Wow. Insane. So these all declare the same type:
__attribute__((foo)) T *v;
T __attribute__((foo)) *v;
T *__attribute__((foo)) v;
? Specifically, they point to a foo-T, for convenient shooting?
> Now, that idiocy would be none of our concern, if not for the fact
> that noderef and address_space() are definitely supposed to imitate
> qualifiers.
context also represents a qualifier; the position of the qualifier should
determine things like whether you want to enforce the context when you access
a pointer or dereference a pointer.
> If anybody seriously suggests switching to syntax
> like
> int (__user *p);
> all over the place, well...
Definitely not an option.
> Note that gcc rules for __attribute__() (and that's the only source
> of rules we _have_ for the damn thing) clearly say that
> int __user *p;
> is the same thing as
> int *__user p;
>
> Now, we could declare gcc people responsible for that turd rejects
> of Vogon Construction Fleet and handle the damn thing sanely.

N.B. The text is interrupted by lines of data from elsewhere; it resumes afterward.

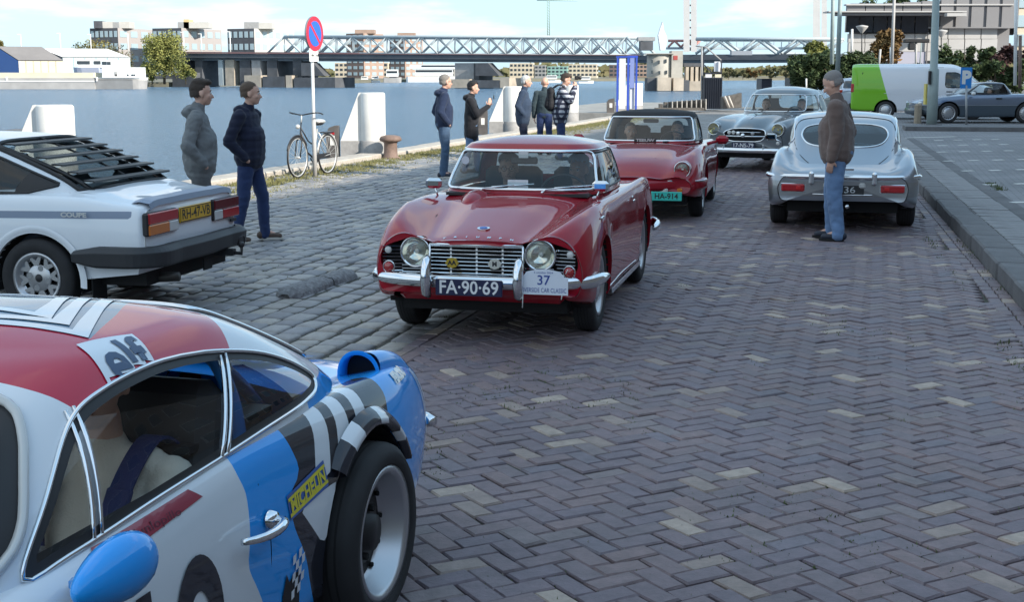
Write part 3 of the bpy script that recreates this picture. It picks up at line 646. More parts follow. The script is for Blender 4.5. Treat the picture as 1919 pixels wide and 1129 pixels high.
# ---------------------------------------------------------------- bridges
m_steel = M('truss_steel', (.38, .43, .45), .6, var=.08, vs=.5); m_deck = M('bridge_deck', (.075, .085, .1), .7, var=.2, vs=.3); m_rail = M('bridge_rail_red', (.22, .12, .12), .7)
m_stone = M('pier_stone', (.42, .36, .29), .85, var=.25, vs=.3, bump=.3, bs=2); m_dkp = M('dark_pier', (.085, .09, .1), .85, var=.3, vs=.3)
B0, B1 = at(355, 100, 400), at(1560, 100, 318)
def BP(px): # point of the bridge axis at pixel column px
    a = (px - 959.5) / F_PX / CP
    # line B0 + k*(B1-B0), x = a*y (ground plan)
    d = B1 - B0; k = (a * B0.y - B0.x) / (d.x - a * d.y); P = B0 + d * k; return Vector((P.x, P.y, 0))
def bz(px, py): return at(px, py, BP(px).y).z
br = thing('road_bridge', 'long steel truss road bridge across the river on dark and stone piers', 'bridge', (0, 0, 0))
bx = (B1 - B0); bx.z = 0; bdir = bx.normalized(); bn = Vector((bdir.y, -bdir.x, 0)); brot = math.atan2(bdir.y, bdir.x)
def beam(mb, p0, p1, w, h=None):
    mb.tube([p0, p1], w, 4)
def deck_seg(mb, pa, pb, t0, b0, t1, b1, w0, w1):
    A, B = BP(pa), BP(pb); V = []
    for P, t, b in ((A, bz(pa, t0), bz(pa, b0)), (B, bz(pb, t1), bz(pb, b1))):
        for w, z in ((w0, b), (w1, b), (w1, t), (w0, t)): V.append((P.x + bn.x * w, P.y + bn.y * w, z))
    mb.add(V, [(0, 1, 2, 3), (4, 7, 6, 5), (0, 4, 5, 1), (1, 5, 6, 2), (2, 6, 7, 3), (3, 7, 4, 0)])
mb = MB(); deck_seg(mb, 340, 1215, 100, 108, 105, 113, -5, 5); deck_seg(mb, 1215, 1560, 103, 113, 101, 112, -5, 5); mb.build('deck', m_deck, br)
mb = MB(); deck_seg(mb, 340, 1215, 108.2, 113, 113.2, 118, -3.5, 3.5); deck_seg(mb, 1215, 1560, 113.2, 118, 112.2, 117, -3.5, 3.5); mb.build('girder', M('girder_bluegrey', (.16, .19, .22), .7), br)
mb = MB(); deck_seg(mb, 340, 700, 97, 99.9, 99, 101.9, 5.05, 5.3); deck_seg(mb, 700, 1205, 100.5, 101.9, 103, 104.6, 5.05, 5.3); mb.build('railing', m_rail, br)
for side in (1, -1):
    pxs = [533 + i * (1210 - 533) / 22 for i in range(23)]
    def tp(i, top, lat=4.6 * side):
        px = pxs[i]; P = BP(px); f = (px - 533) / 677
        z = bz(px, 69.5 + .8 * f) if top else bz(px, 99.5 + 3.5 * f); return Vector((P.x + bn.x * lat, P.y + bn.y * lat, z))
    MB().tube([tp(1, 1), tp(21, 1)], .42, 4).build('top_chord', m_steel, br); MB().tube([tp(0, 0), tp(22, 0)], .3, 4).build('bottom_chord', m_steel, br)
    for i in range(22):
        a, b = tp(i, i % 2), tp(i + 1, (i + 1) % 2)
        if 0 < i < 21: MB().tube([tp(i, 1 - i % 2), tp(i + 1, i % 2)], .24, 4).build('diagonal', m_steel, br)
        MB().tube([a, b], .32, 4).build('diagonal', m_steel, br)
        if 0 < i < 22: MB().tube([tp(i, 0), tp(i, 1)], .16, 4).build('upright', m_steel, br)
for side in (1, -1):   # right truss beyond the bascule pier
    pxs2 = [1305 + i * 36.5 for i in range(8)]
    def t2(i, top):
        px = pxs2[i]; P = BP(px); return Vector((P.x + bn.x * (2 + 3 * side), P.y + bn.y * (2 + 3 * side), bz(px, 74) if top else bz(px, 101)))
    MB().tube([t2(0, 1), t2(7, 1)], .42, 4).build('top_chord', m_steel, br)
    for i in range(7): MB().tube([t2(i, i % 2), t2(i + 1, (i + 1) % 2)], .34, 4).build('diagonal', m_steel, br)
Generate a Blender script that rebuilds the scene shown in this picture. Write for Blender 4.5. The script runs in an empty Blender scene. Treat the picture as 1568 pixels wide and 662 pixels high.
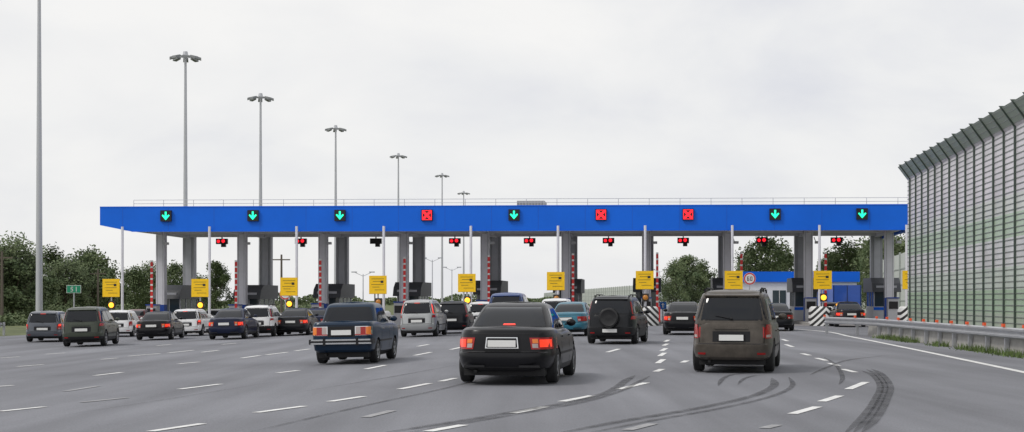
import bpy, bmesh, math, random
from mathutils import Vector, Matrix
random.seed(7)
F=2200.0; CX=784.0; HY=460.0; H=1.58; SL=0.1073
scene=bpy.context.scene
def gz(x,y):
    u=x-SL*y
    return -0.02*min(24.0,max(0.0,-u-4.0))
def ground(px,py):
    z=0
    for _ in range(12):
        Y=F*(H-z)/(py-HY); X=(px-CX)*Y/F; z=gz(X,Y)
    return X,Y,z
def atY(px,Y): return (px-CX)*Y/F
# ---------------------------------------------------------------- materials
MC={}
def mat(name,col,rough=.6,metal=0,var=0,scale=5,emit=0,ecol=None,coat=0,bump=0,bscale=30,spec=.5,col2=None):
    if name in MC: return MC[name]
    m=bpy.data.materials.new(name); m.use_nodes=True; nt=m.node_tree; b=nt.nodes['Principled BSDF']
    b.inputs['Base Color'].default_value=(*col,1); b.inputs['Roughness'].default_value=rough
    b.inputs['Metallic'].default_value=metal; b.inputs['Coat Weight'].default_value=coat
    b.inputs['Coat Roughness'].default_value=.06; b.inputs['Specular IOR Level'].default_value=spec
    tc=nt.nodes.new('ShaderNodeTexCoord')
    if var>0:
        n=nt.nodes.new('ShaderNodeTexNoise'); n.inputs['Scale'].default_value=scale; n.inputs['Detail'].default_value=6
        n.inputs['Roughness'].default_value=.65
        nt.links.new(tc.outputs['Object'],n.inputs['Vector'])
        r=nt.nodes.new('ShaderNodeValToRGB'); r.color_ramp.elements[0].position=.3; r.color_ramp.elements[1].position=.7
        c2=col2 if col2 else tuple(min(1,c*(1+var)) for c in col)
        r.color_ramp.elements[0].color=(*[c*(1-var) for c in col],1); r.color_ramp.elements[1].color=(*c2,1)
        nt.links.new(n.outputs['Fac'],r.inputs['Fac']); nt.links.new(r.outputs['Color'],b.inputs['Base Color'])
    if bump>0:
        n2=nt.nodes.new('ShaderNodeTexNoise'); n2.inputs['Scale'].default_value=bscale; n2.inputs['Detail'].default_value=4
        nt.links.new(tc.outputs['Object'],n2.inputs['Vector'])
        bp=nt.nodes.new('ShaderNodeBump'); bp.inputs['Strength'].default_value=bump; bp.inputs['Distance'].default_value=.02
        nt.links.new(n2.outputs['Fac'],bp.inputs['Height']); nt.links.new(bp.outputs['Normal'],b.inputs['Normal'])
    if emit>0:
        b.inputs['Emission Color'].default_value=(*(ecol or col),1); b.inputs['Emission Strength'].default_value=emit
    MC[name]=m; return m

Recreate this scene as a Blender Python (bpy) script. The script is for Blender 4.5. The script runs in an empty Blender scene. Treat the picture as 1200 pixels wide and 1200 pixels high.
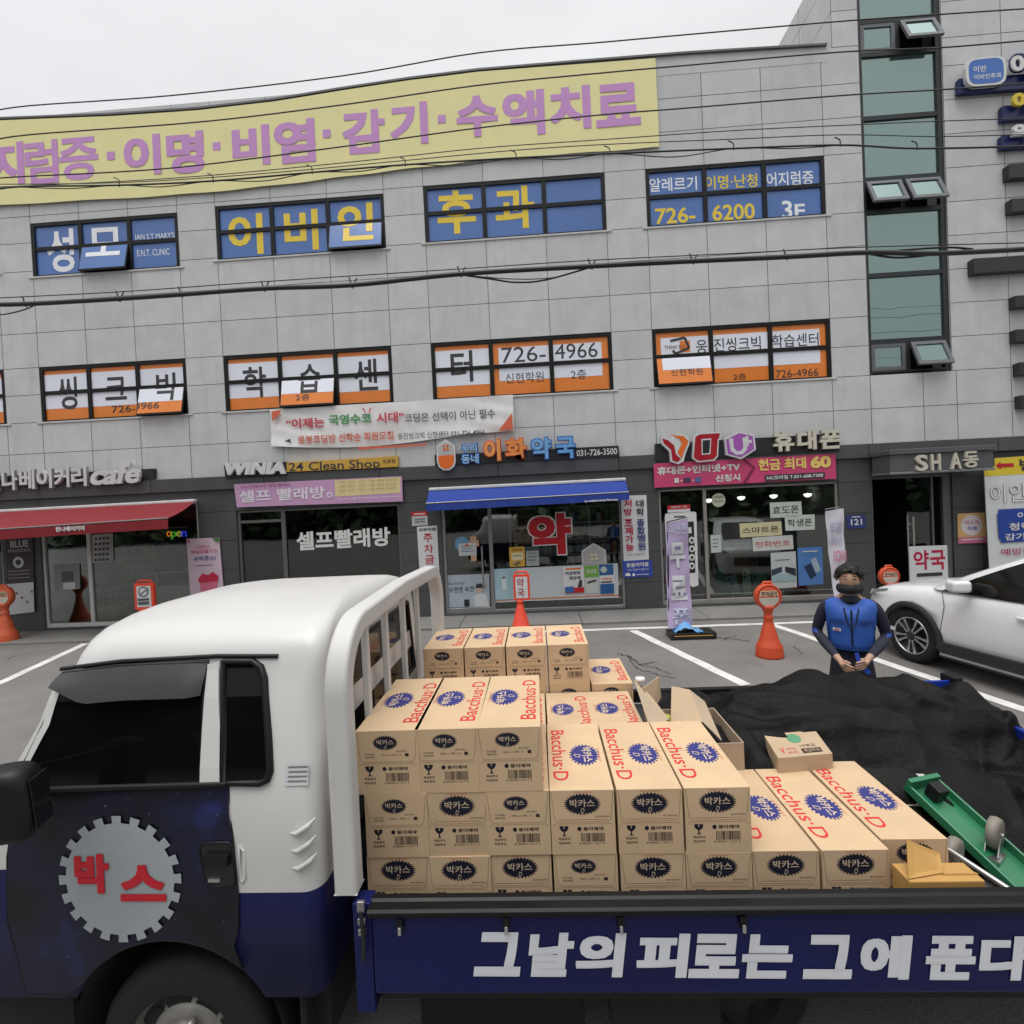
import bpy, bmesh, math, random
from mathutils import Vector, Matrix, noise
random.seed(7)
sc = bpy.context.scene
COL = sc.collection
R_ = math.radians
# ------------------------------------------------------------------ camera, sky, sun, exposure
HC = 2.4
PITCH, YAW, ROLL = R_(-0.94), R_(-2.69), R_(2.67)
FOC = 600.0                                     # focal length in pixels of the 1200 px photograph (90 degrees)
_f = Vector((math.sin(YAW)*math.cos(PITCH), math.cos(YAW)*math.cos(PITCH), math.sin(PITCH)))
_r = Vector((math.cos(YAW), -math.sin(YAW), 0)); _d = _f.cross(_r)
RT = math.cos(ROLL)*_r + math.sin(ROLL)*_d
DN = -math.sin(ROLL)*_r + math.cos(ROLL)*_d
FW = _f
cam = bpy.data.objects.new('camera', bpy.data.cameras.new('camera')); COL.objects.link(cam)
mw = Matrix.Identity(4)
for i in range(3):
    mw[i][0] = RT[i]; mw[i][1] = -DN[i]; mw[i][2] = -FW[i]
mw[2][3] = HC
cam.matrix_world = mw
cam.data.sensor_width = 36; cam.data.lens = 18; cam.data.clip_start = .05; cam.data.clip_end = 2000
sc.camera = cam
sc.view_settings.view_transform = 'Standard'; sc.view_settings.look = 'None'
sc.view_settings.gamma = 1; sc.view_settings.use_curve_mapping = False
sc.view_settings.exposure = 0.12
SUN_EL, SUN_AZ = R_(72), R_(205)
w = bpy.data.worlds.new('World'); sc.world = w; w.use_nodes = True
nt = w.node_tree; N = nt.nodes; L = nt.links
bg = N['Background']; bg.inputs['Strength'].default_value = .1
sky = N.new('ShaderNodeTexSky'); sky.sky_type = 'NISHITA'; sky.sun_disc = False
sky.sun_elevation = SUN_EL; sky.sun_rotation = SUN_AZ; sky.dust_density = 4; sky.air_density = 1.4
hs = N.new('ShaderNodeHueSaturation'); hs.inputs['Saturation'].default_value = .25
L.new(sky.outputs[0], hs.inputs['Color'])
tc = N.new('ShaderNodeTexCoord'); sx = N.new('ShaderNodeSeparateXYZ'); L.new(tc.outputs['Generated'], sx.inputs[0])
ov = N.new('ShaderNodeValToRGB'); L.new(sx.outputs['Z'], ov.inputs[0])     # overcast: brighter overhead
e = ov.color_ramp.elements
e[0].position = 0.0; e[0].color = (.52, .535, .56, 1); e[1].position = 1.0; e[1].color = (2.5, 2.51, 2.54, 1)
n1 = e_ = ov.color_ramp.elements.new(.45); n1.color = (.78, .79, .81, 1)
n2_ = ov.color_ramp.elements.new(.74); n2_.color = (.83, .835, .85, 1)
nz = N.new('ShaderNodeTexNoise'); nz.inputs['Scale'].default_value = 2.2; nz.inputs['Detail'].default_value = 4
mp = N.new('ShaderNodeMapping'); mp.inputs['Scale'].default_value = (1, 1, 2.5)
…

> The first part is clearly the right thing to do, but the second one...
> Can't do without breaking gccisms using __attribute__. E.g.
> int (__attribute__((mode(__pointer__))) *p);
> is a gcc way to say "pointer to integer type equivalent to intptr_t" and
> int __attribute__((mode(__pointer__))) *p;
> is exactly the same thing as
> int *p;
> since the damn attribute applies to the entire type here (and is obviously
> a no-op).
>
> Frankly, I would rather add a new primitive (__qualifier__) mirroring the
> __attribute__, but acting like real qualifiers do. And switched the
> noderef et.al. to it.
Something like that sounds vaguely reasonable. It should allow the same set
of attributes, and just change what they apply to. To use your example,
T __qualifier__((foo)) *v;
and
T (__attribute__((foo)) *v);
would mean the same thing.
> The only real alternative is to have __attribute__
> behaviour dependent on its guts and that's not feasible - remember that
> there can be more than one attribute in the list insider the damn thing.
> Besides, it's bloody disgusting.
Agreed. Not an option, even if we *could* implement it.